No part of our consulting practice has been more complex or more frustrating over the past few years than what is generally known as the "Y2K Problem." . . .
Y2K issues form an increasingly large part of my work, but only a part. I'm not a Y2K specialist, but I find that many, many firms, including some surprisingly large ones, have continued to drag their feet on fixing Y2K-related computing infrastructure problems and now won't possibly be ready to avoid disastrous problems come that cold January morning.
For one thing, virtually everyone competent in the Y2K analysis-and-fixes business is already fully booked through January 1, 2000, and beyond. Companies with Y2K problems now often cannot find people to work on those problems. Not just enough people, but any people.
Some of these firms hold your money -- in bank accounts, life insurance policies, annuities, and so forth. Or your continuing income -- in salary and accounting routines, personnel files, and retirement benefits. Or they control processes essential to your daily routine and well-being, from the operation of emergency rooms and blood banks, drawbridges, and toll gates to the scheduling of airline flights and passport issuance. You will not be happy when they can't service your withdrawals, properly credit your payments, let you on the tollway, and get you to Toledo or Rome. . . .
What about your suppliers' Y2K compliance?
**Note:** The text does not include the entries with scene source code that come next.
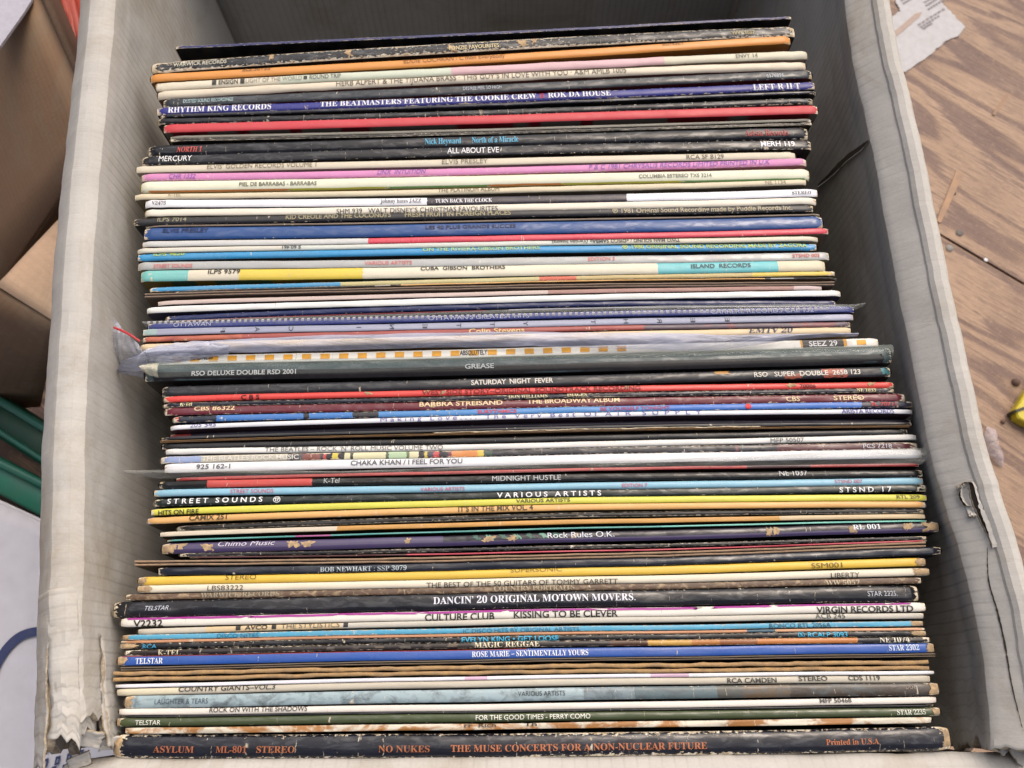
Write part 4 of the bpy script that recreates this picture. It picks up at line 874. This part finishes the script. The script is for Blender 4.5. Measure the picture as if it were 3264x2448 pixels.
lo = lp('C', 'L', [(200, 830), (800, 800), (1500, 783)]) + lp('C', 'M', [(0, 768), (600, 755), (1062, 750), (1600, 752), (2000, 775)]) + lp('C', 'R', [(300, 775), (650, 780), (900, 755), (1300, 690), (1800, 668)])
film('film', up, lo, SPZ + .0028, MILK, bag, 150, 12, .0022, .0016, 3)
film('corner_flap', [(362, 1010, .318), (377, 1030, .320), (400, 1060, .321), (440, 1095, .323), (455, 1120, .323)], [(366, 1150, .305), (372, 1180, .305), (390, 1194, .306), (440, 1200, .306), (520, 1225, .31)], 0, film_mat('milky_flap', '#b0b3bf', .62, .25), bag, 40, 16, .004, .0025, 5)
film('corner_flap', [(424, 1135, .324), (500, 1100, .323), (640, 1085, .323), (740, 1100, .323)], [(372, 1188, .31), (440, 1185, .316), (520, 1160, .320), (730, 1130, .3215)], 0, film_mat('milky_flap2', '#b8bcce', .6, .2), bag, 40, 12, .003, .002, 6)
film('red_strip', [(362, 1040, .3235), (395, 1052, .3235), (420, 1066, .3235), (448, 1085, .322)], [(362, 1047, .3235), (393, 1060, .3235), (417, 1073, .3235), (445, 1091, .322)], 0, flat_mat('red_plastic', '#b0202c', .4), bag, 20, 3, .0004, 0, 1)
cv = empty('plastic_cover', U(1500, 1160, .30)); tag(cv, 'clear ridged plastic cover around the thick teal-black sleeve', 'plastic cover')
film('film', lp('C', 'L', [(125, 890), (260, 868), (1000, 850)]) + lp('C', 'M', [(0, 838), (1062, 815)]) + lp('C', 'R', [(200, 795), (1400, 755), (2070, 735)]),
     lp('C', 'L', [(235, 995), (700, 980)]) + lp('C', 'M', [(0, 945), (1062, 900)]) + lp('C', 'R', [(200, 880), (1400, 850), (2075, 850)]), SPZ + .0016, film_mat('ridged_plastic', '#a9b4ac', .12, .08), cv, 130, 9, .0022, .0009, 9)
film('cover_corner', lp('C', 'L', [(118, 900), (180, 885), (265, 880)]), lp('C', 'L', [(130, 940), (190, 975), (260, 990)]), SPZ + .002, film_mat('corner_plastic', '#cfcbb4', .6, .15), cv, 14, 8, .002, .002, 2)
fm = empty('plastic_cover', U(1500, 1400, .30)); tag(fm, 'clear film draped over the white and black sleeves, sticking out on both sides', 'plastic cover')
film('film', lp('D', 'L', [(-5, 738), (500, 728), (1100, 735), (1700, 742)]) + lp('D', 'M', [(300, 725), (1062, 690), (1600, 665)]) + lp('D', 'R', [(0, 655), (900, 612), (1500, 572), (2170, 560)]),
     lp('D', 'L', [(0, 762), (250, 800), (600, 800), (1500, 785)]) + lp('D', 'M', [(300, 770), (1062, 755)]) + lp('D', 'R', [(0, 725), (1000, 700), (2055, 690)]), SPZ + .0032, film_mat('thin_film', '#a9aaa4', .2, .1), fm, 150, 10, .0016, .0013, 13)
ot = empty('plastic_cover', U(1500, 990, .30)); tag(ot, 'clear stitched plastic cover around the violet-blue sleeve with a pointed right corner', 'plastic cover')
film('film', lp('C', 'L', [(130, 552), (800, 528)]) + lp('C', 'M', [(0, 498), (1062, 462)]) + lp('C', 'R', [(300, 425), (1300, 415), (1770, 418), (1868, 404)]),
     lp('C', 'L', [(160, 600), (800, 582)]) + lp('C', 'M', [(0, 552), (1062, 520)]) + lp('C', 'R', [(300, 500), (1300, 488), (1760, 470), (1850, 432)]), SPZ + .0018, CLEAR, ot, 120, 7, .0009, .0006, 21)
dash = flat_mat('stitch_plastic', '#a3a2a8', .5)
dv, df = [], []
for k in range(120):
    f = (k + .0) / 120; x = 470 + f * 2180; yy = 1029 - f * 47 if x < 1632 else 1029 - (.533 * 47) - (x - 1632) * .0205
    a, b = U(x, yy, SPZ + .0036), U(x + 9, yy - .3, SPZ + .0036); dn = Vector((0, .0007, 0)); n0 = len(dv)
    dv += [a - dn, b - dn, b + dn, a + dn, a + Vector((0, 0, .0003)), b + Vector((0, 0, .0003))]; df += [(n0, n0 + 1, n0 + 5, n0 + 4), (n0 + 4, n0 + 5, n0 + 2, n0 + 3)]
st = mesh('stitching', dv, df, dash, ot, smooth=False); st['kind'] = 'stuff'
# clear plastic flake and yellow thing on the right floor
def flake():
    px = [(3145, 1359), (3174, 1369), (3176, 1393), (3184, 1422), (3200, 1456), (3198, 1490), (3174, 1475), (3145, 1437), (3135, 1398)]
    vs = outline(px, .002, .0006, 4); c = sum(vs, Vector()) / len(vs); n = len(vs)
    ring = [c.lerp(v, .5) + Vector((0, 0, .004)) for v in vs]; vs = [c + Vector((0, 0, .002))] + ring + vs
    fs = [(0, 1 + k, 1 + (k + 1) % n) for k in range(n)] + [(1 + k, 1 + n + k, 1 + n + (k + 1) % n, 1 + (k + 1) % n) for k in range(n)]
    tag(top('plastic_flake', vs, fs, film_mat('flake_plastic', '#b0a2a4', .5, .35)), 'leaf-shaped scrap of clear plastic lying on the boards at right', 'plastic scrap')
flake()
def prism(name, px, z0, z1, mat, root=None):
    a = [U(x, y, z1) for x, y in px]; b = [Vector((v.x, v.y, z0)) for v in a]; n = len(a)
    c = sum(a, Vector()) / n; c2 = c.copy()
    ins = [c.lerp(v, .93) + Vector((0, 0, 0)) for v in a]; lowr = [Vector((v.x, v.y, v.z - (z1 - z0) * .12)) for v in a]
    vs = ins + lowr + b
    fs = [tuple(range(n))[::-1]] + [(k, (k + 1) % n, n + (k + 1) % n, n + k) for k in range(n)] + [(n + k, n + (k + 1) % n, 2 * n + (k + 1) % n, 2 * n + k) for k in range(n)]
    return mesh(name, vs, fs, mat, root, smooth=False)
yo = empty('yellow_case', U(3300, 1300, 0)); tag(yo, 'corner of a yellow plastic case with a black band, at the right edge', 'case')
ym = flat_mat('yellow_plastic', '#c4b42c', .35, .1, 60)
prism('body', [(3236, 1306), (3266, 1254), (3300, 1205), (3420, 1230), (3400, 1420), (3290, 1356), (3245, 1332)], .0005, .010, ym, yo)
prism('band', [(3231, 1307), (3300, 1283), (3420, 1262), (3422, 1272), (3300, 1294), (3234, 1315)], .0008, .0112, flat_mat('black_band', '#1e1c18', .5), yo)

# ------------------------------------------------------------------ things to the left of the box
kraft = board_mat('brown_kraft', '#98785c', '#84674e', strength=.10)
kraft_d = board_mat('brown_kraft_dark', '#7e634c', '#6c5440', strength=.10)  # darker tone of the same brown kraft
kraft_l = board_mat('pale_kraft', '#c8a88c', '#b39478', strength=.08)
def quad(name, pts, mat, root, th=.004, n=10):
    a, b, c, d = [U(*p_) for p_ in pts]; vs, uv = [], []
    for i in range(n):
        for j in range(n):
            u, v = i / (n - 1), j / (n - 1); q = a.lerp(b, u).lerp(d.lerp(c, u), v); q.z += .0012 * fbm(u * 4, v * 4, len(name)); vs.append(q); uv.append((u * (b - a).length, .2 + v * .1))
    o = mesh(name, vs, grid_faces(n, n, flip=True), [mat, TORNB], root, uv); s_ = o.modifiers.new('thickness', 'SOLIDIFY'); s_.thickness = th; s_.offset = 0; return o
bb = empty('cardboard_box', U(60, 700, 0)); tag(bb, 'brown cardboard box with a pale bottom flap, open beside the packed one at left', 'box')
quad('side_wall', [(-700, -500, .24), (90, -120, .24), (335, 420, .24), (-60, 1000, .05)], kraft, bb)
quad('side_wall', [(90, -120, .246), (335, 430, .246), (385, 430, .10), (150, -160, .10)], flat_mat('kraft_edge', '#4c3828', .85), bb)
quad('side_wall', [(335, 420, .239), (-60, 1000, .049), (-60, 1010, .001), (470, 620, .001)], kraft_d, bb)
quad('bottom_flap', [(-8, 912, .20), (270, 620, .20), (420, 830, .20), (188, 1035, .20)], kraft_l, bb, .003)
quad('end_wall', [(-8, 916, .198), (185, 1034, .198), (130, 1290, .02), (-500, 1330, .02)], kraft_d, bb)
rb = empty('red_crate', U(400, 60, 0)); tag(rb, 'red plastic crate mostly hidden behind the upper left wall of the box', 'crate')
redm = flat_mat('red_crate_plastic', '#a83a2a', .45, .15, 30)
quad('side_panel', [(160, -200, .16), (430, -200, .16), (470, 480, .16), (245, 200, .16)], redm, rb, .006)
quad('rim', [(150, -200, .172), (190, -200, .172), (300, 260, .172), (245, 180, .172)], redm, rb, .008)
wp = tag(prism('paper_label', [(-60, -60), (108, -60), (100, 0), (72, 44), (0, 145), (-60, 200)], .2405, .2425, flat_mat('label_paper', '#b4b3bf', .7)), 'white paper label in the top left corner on the brown box', 'paper')
gt = empty('plastic_tray', U(60, 1400, 0)); tag(gt, 'green plastic tray with two parallel rims, at the left edge', 'tray')
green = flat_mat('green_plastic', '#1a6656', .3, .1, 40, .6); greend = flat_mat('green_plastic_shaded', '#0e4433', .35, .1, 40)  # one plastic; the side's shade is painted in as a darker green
def bar(name, a, b, wpx, z, mat, root):
    A, B = U(a[0], a[1], z), U(b[0], b[1], z); d = (B - A).normalized(); nn = Vector((-d.y, d.x, 0)); w_ = wpx * .00024
    vs = []; secs = [(-w_, -.03), (-w_, 0), (-w_ * .8, .0018), (w_ * .8, .0018), (w_, 0), (w_, -.03)]
    for q in range(12):
        pnt = A.lerp(B, q / 11)
        for o_, dz in secs: vs.append(pnt + nn * o_ + Vector((0, 0, dz)))
    return mesh(name, vs, grid_faces(12, 6, flip=False), mat, root)
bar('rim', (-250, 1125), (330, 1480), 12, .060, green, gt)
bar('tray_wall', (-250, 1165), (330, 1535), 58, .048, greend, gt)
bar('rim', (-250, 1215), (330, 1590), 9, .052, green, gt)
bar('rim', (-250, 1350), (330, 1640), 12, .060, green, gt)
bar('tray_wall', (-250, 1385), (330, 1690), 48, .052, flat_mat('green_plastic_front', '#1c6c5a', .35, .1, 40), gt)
wb = empty('white_box', U(40, 2000, 0)); tag(wb, 'white box printed with a dark blue arc and blue marks, lower left', 'box')
wm = flat_mat('white_box_card', '#bcbcc4', .6, .1, 60)
quad('lid', [(-700, 1285, .10), (330, 1755, .10), (700, 2700, .10), (-700, 2700, .10)], wm, wb, .006, 16)
quad('side_panel', [(-700, 1285, .098), (330, 1755, .098), (330, 1765, .002), (-700, 1295, .002)], wm, wb, .004)
blue = flat_mat('blue_print', '#20305c', .5)
av = []
pts = catmull([Vector((-40, 2190, 0)), Vector((0, 2098, 0)), Vector((50, 2038, 0)), Vector((105, 2014, 0)), Vector((175, 2014, 0)), Vector((230, 2030, 0))], 30)
for i, q in enumerate(pts):
    t_ = (pts[min(i + 1, 29)] - pts[max(i - 1, 0)]).normalized(); nn = Vector((-t_.y, t_.x, 0)) * 14
    for k in (-1, 1): av.append(U(q.x + nn.x * k, q.y + nn.y * k, .1048))
mesh('printed_arc', av, grid_faces(30, 2), blue, wb, smooth=False)
for k, (x, y) in enumerate(((148, 2372), (185, 2362), (222, 2352), (140, 2420), (178, 2412), (215, 2402), (252, 2392), (128, 2450), (165, 2444), (200, 2438), (240, 2430))):
    c = [U(x + a, y + b, .1048) for a, b in ((0, 0), (16, -4), (10, 24), (-6, 28), (4, 8), (9, 7), (6, 18), (1, 20))]
    mesh('printed_mark', c, [(0, 1, 5, 4), (1, 2, 6, 5), (2, 3, 7, 6), (3, 0, 4, 7)], blue, wb, smooth=False)
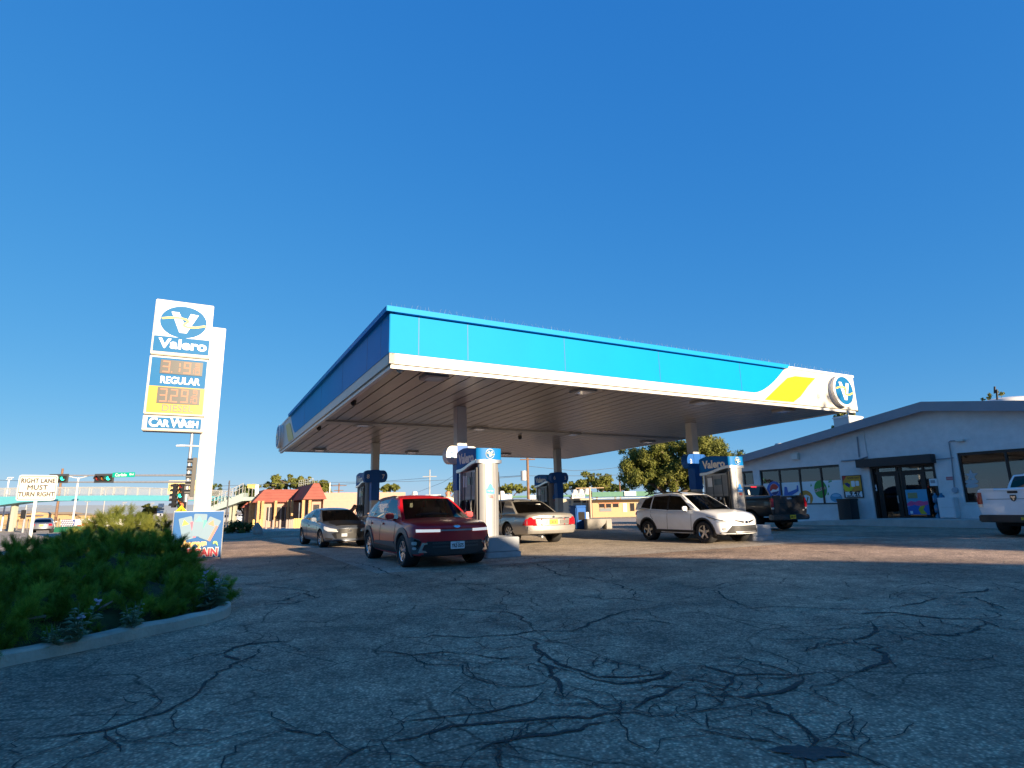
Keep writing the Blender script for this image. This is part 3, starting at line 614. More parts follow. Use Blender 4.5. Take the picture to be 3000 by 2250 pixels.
def body_shell(c, keys, bow_f, bow_r, pm, arches, cabin=None, tumble=.0):
    """keys: (x, z bottom, z shoulder, z top centre, half width)"""
    x0, x1 = keys[0][0], keys[-1][0]; N = 56; NS = 18; mb = MB(); xs = []
    for i in range(N+1):
        t = i/N; t = .5-.5*math.cos(math.pi*t)*(.75+.25*abs(math.cos(math.pi*t))); xs.append(x0+(x1-x0)*t)
    xs[0], xs[-1] = x0, x1
    for x in xs:
        zb, zs, zt, hw = [crv(keys, x, i) for i in (1, 2, 3, 4)]; H = zs-zb
        P = [(0, zb), (hw*.55, zb), (hw*.84, zb+.005), (hw*.93, zb+H*.05), (hw*.965, zb+H*.15), (hw*.985, zb+H*.3), (hw*.998, zb+H*.45), (hw, zb+H*.58), (hw*.994, zb+H*.70), (hw*.985, zb+H*.80),
             (hw*.968, zb+H*.90), (hw*.945, zb+H*.965), (hw*.915, zs), (hw*.87, zs+(zt-zs)*.30), (hw*.76, zs+(zt-zs)*.58), (hw*.55, zs+(zt-zs)*.82), (hw*.28, zs+(zt-zs)*.96), (0, zt)]
        for s in (1, -1):
            for (y, z) in P:
                f = max(0, (x-(x1-.75))/.75)**1.5; r = max(0, ((x0+.7)-x)/.7)**1.5; q = min(1, abs(y)/c.hw)
                rake = 1-.0*(z)
                mb.v.append((x-bow_f*f*q**2.4+bow_r*r*q**2.6, s*y, z))
    W = 2*NS
    for i in range(len(xs)-1):
        for k in range(NS-1):
            a, b = i*W+k, (i+1)*W+k
            mb.f.append([a, b, b+1, a+1]); mb.f.append([a+NS, a+NS+1, b+NS+1, b+NS])
            for _ in (0, 1):
                xm = (xs[i]+xs[i+1])/2; mb.m.append(1 if cabin and k >= 13 and cabin[0] < xm < cabin[1] else (2 if k < 2 else 0))
    CC = [-1, -.93, -.8, -.6, -.4, -.2, 0, .2, .4, .6, .8, .93, 1]      # gridded nose and tail
    for (xe, i, fr) in ((x0, 0, False), (x1, len(xs)-1, True)):
        zb, zs, zt, hw = [crv(keys, xe, q_) for q_ in (1, 2, 3, 4)]; b0 = len(mb.v)
        for k in range(NS):
            yk = abs(mb.v[i*W+k][1]); zk = mb.v[i*W+k][2]
            for cc in CC:
                q = min(1, abs(yk*cc)/c.hw); mb.v.append((xe-bow_f*q**2.4 if fr else xe+bow_r*q**2.6, cc*yk, zk))
        n_ = len(CC)
        for k in range(NS-1):
            for j in range(n_-1):
                a = b0+k*n_+j; f = [a, a+1, a+n_+1, a+n_]; mb.f.append(f if fr else f[::-1]); mb.m.append(0)
    me = bpy.data.meshes.new('body'); me.from_pydata(mb.v, [], mb.f)
    for x in (pm, CABIN, TRIMD): me.materials.append(x)
    me.polygons.foreach_set('material_index', mb.m)
    bm = bmesh.new(); bm.from_mesh(me); bmesh.ops.remove_doubles(bm, verts=bm.verts, dist=1e-4); bmesh.ops.recalc_face_normals(bm, faces=bm.faces); bm.to_mesh(me); bm.free()
    c.bvh0 = BVHTree.FromPolygons([v.co[:] for v in me.vertices], [p.vertices[:] for p in me.polygons])
    o = link('body', me, c.root)
    for (ax, az, ar) in arches:                     # wheel wells
        for s in (-1, 1):
            cut = MB(); cut.lathe([(0, .05), (ar, .05), (ar, -.42), (0, -.42)], Matrix.Translation((ax, s*c.hw, az)) @ Matrix(((1, 0, 0, 0), (0, 0, s, 0), (0, -s, 0, 0), (0, 0, 0, 1))), 36)
            k = cut.build('cutter', CABIN, c.root); kb = bmesh.new(); kb.from_mesh(k.data); bmesh.ops.remove_doubles(kb, verts=kb.verts, dist=1e-5); bmesh.ops.recalc_face_normals(kb, faces=kb.faces); kb.to_mesh(k.data); kb.free()
            md = o.modifiers.new('b', 'BOOLEAN'); md.operation = 'DIFFERENCE'; md.object = k; md.solver = 'EXACT'
            bpy.context.view_layer.update()
            nm = bpy.data.meshes.new_from_object(o.evaluated_get(bpy.context.evaluated_depsgraph_get()))
            o.modifiers.clear(); o.data = nm; nm.name = 'body'; bpy.data.objects.remove(k)
    o.data.polygons.foreach_set('use_smooth', [True]*len(o.data.polygons)); o.data.set_sharp_from_angle(angle=R(38))
    c.body = o; return o
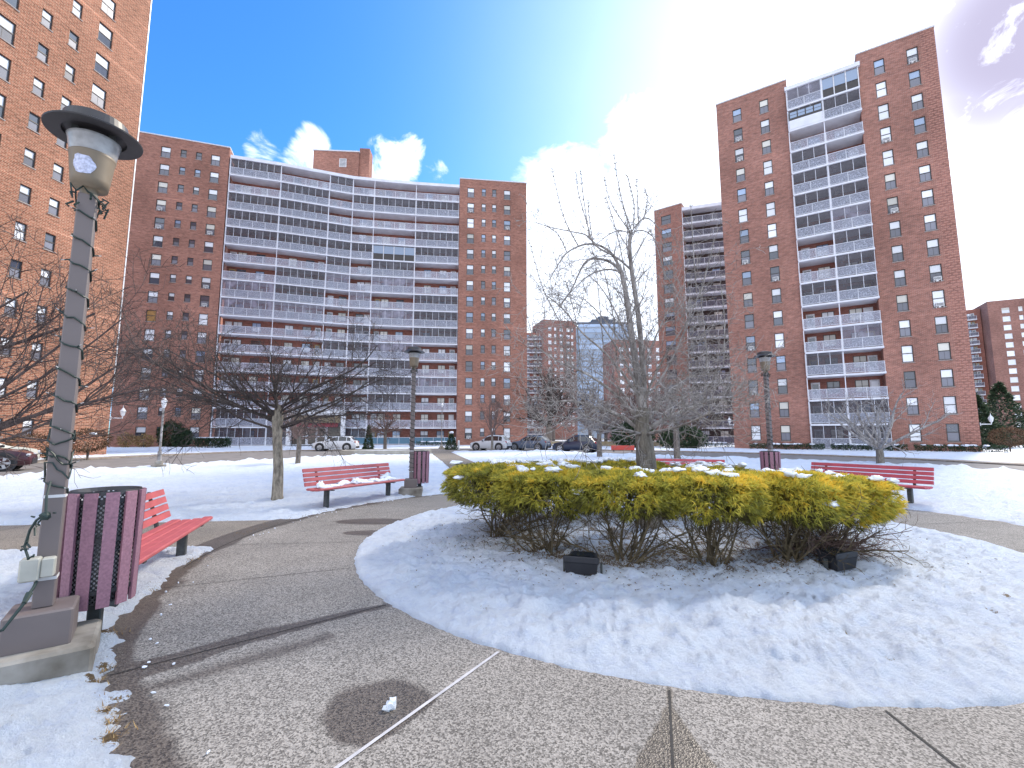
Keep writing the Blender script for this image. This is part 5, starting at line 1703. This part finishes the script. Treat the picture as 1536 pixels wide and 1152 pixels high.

In an era of ubiquitous electronic data interchange, what if only 20 percent of your suppliers--in my experience, a wildly optimistic number--haven't fixed their Y2K issues by January 1, 2000? Can you build cars with everything in place except, say, a carburetor and a gas tank? Can you operate any business with a few weak-links-in-the-chain rogue suppliers in your network? Hmm? . . .
I've avoided writing a Y2K Fears column until now because I find it unseemly to be associated with the sky-is-falling types. I've been confident that American business, indeed global business, would address this problem early, aggressively, effectively.
I was wrong. They didn't. We didn't.